Bien entendu, Fred Cavayé et ses coscénaristes utilisent le scénario de leur film afin de dresser des parallèles pas si absurdes avec la société contemporaine : par conséquent, Les Chèvres sera également l’occasion pour ses auteurs de dénoncer, de façon parfois assez inspirée, la peur de l’étranger – qui nous valent de nombreuses saillies sur les « Savoisiens », habitants du duché de Savoie, qui ne deviendra français qu’en 1860. Le film sera également l’occasion de mettre en évidence le manque d’hygiène générale qui, à l’époque, réduisait considérablement l’espérance de vie des français (Dany Boon y est présenté comme un homme de 27 ans), la traditionnelle opposition entre Paris et la province ou encore, bien entendu, la place occupée par les femmes dans la société du 17ème Siècle.

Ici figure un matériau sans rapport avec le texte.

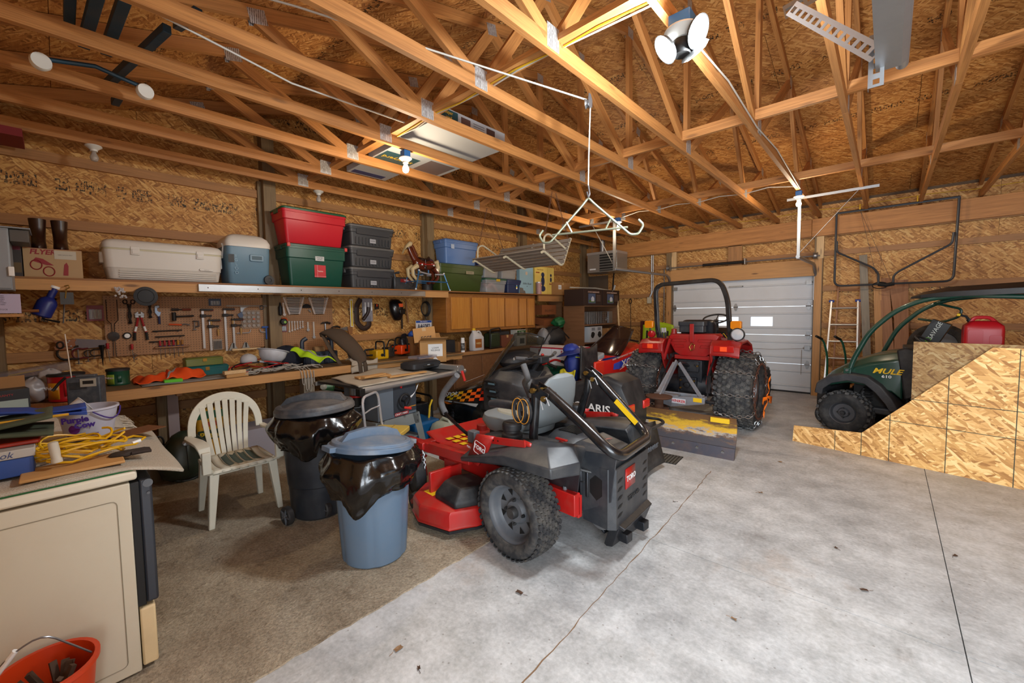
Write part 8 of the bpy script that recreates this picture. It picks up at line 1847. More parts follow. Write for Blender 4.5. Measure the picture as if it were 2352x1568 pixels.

On n’ira certes pas jusqu’à affirmer que Les Chèvres devrait être intégré au programme d’Histoire des collèges et lycées, mais le fait est que le film de Fred Cavayé bénéficie d’une reconstitution historique parfaitement documentée et tout à fait crédible, que l’on retrouvera jusque dans le souci du détail en ce qui concerne les costumes et les décors. On notera par ailleurs que la fin du film nous propose un petit « twist » narratif dont on ne vous révélera pas la teneur mais qui s’avère non seulement assez malicieux, mais également viable d’un point de vue historique. Pour le reste, le duo composé à l’écran par Dany Boon et Jérôme Commandeur fonctionne plutôt bien, et les duettistes sont épaulés par une poignée de seconds-rôles hauts en couleurs, allant de la révélation Claire Chust aux valeurs sûres Marie-Anne Chazel et Grégory Gadebois. Un bon moment !
Le DVD
[4/5]
Après avoir attiré un peu plus de 182.000 curieux dans les salles obscures, Les Chèvres débarque au format DVD sous les couleurs de Pathé, et cette livraison en définition standard est à l’image des habituelles sorties vidéo d’un éditeur décidément remarquable et parfaitement aguerri au format : la galette propose un impressionnant piqué et un encodage bien maîtrisé, doté de couleurs parfaitement fidèles à la photo du film signée Denis Rouden (36 Quai des Orfèvres, Largo Winch…). En deux mots, le transfert compose parfaitement avec les limites du support DVD (on note certes une granulation un peu excessive durant les scènes nocturnes, mais il s’agit d’une des limites intrinsèques du format) et offre un spectacle très propre, sans écueil majeur à déplorer. Niveau son, le film nous est proposé en Dolby Digital 5.1, avec une nette prépondérance laissée aux voix, qui n’empêche cependant pas une dynamique plus ample sur quelques scènes en particulier. On notera également la présence d’un mixage Dolby Digital 2.0, qui s’avérera plus équilibré et cohérent si vous visionnez Les Chèvres sans avoir recours à un système de spatialisation sonore.
Dans la section suppléments, on trouvera tout d’abord une série d’entretiens avec Fred Cavayé, Dany Boon, Jérôme Commandeur et Claire Chust (19 minutes). Fred Cavayé y reviendra sur sa découverte du projet il y a quelques années, et son désir de revenir à la comédie. Très dissipés, Dany Boon et Jérôme Commandeur partiront régulièrement en fou-rire, et Claire Chust reviendra sur l’Art de la comédie dont fait preuve Cavayé, soulignant la qualité d’OVNI du film. Ces interviews sont accompagnées de deux scènes coupées : une scène de « bras en fer » entre Claire Chust et Alexandre Desrousseaux (2 minutes), et une version allongée de la scène du muret (2 minutes), qui met à nouveau en scène Claire Chust et Alexandre Desrousseaux.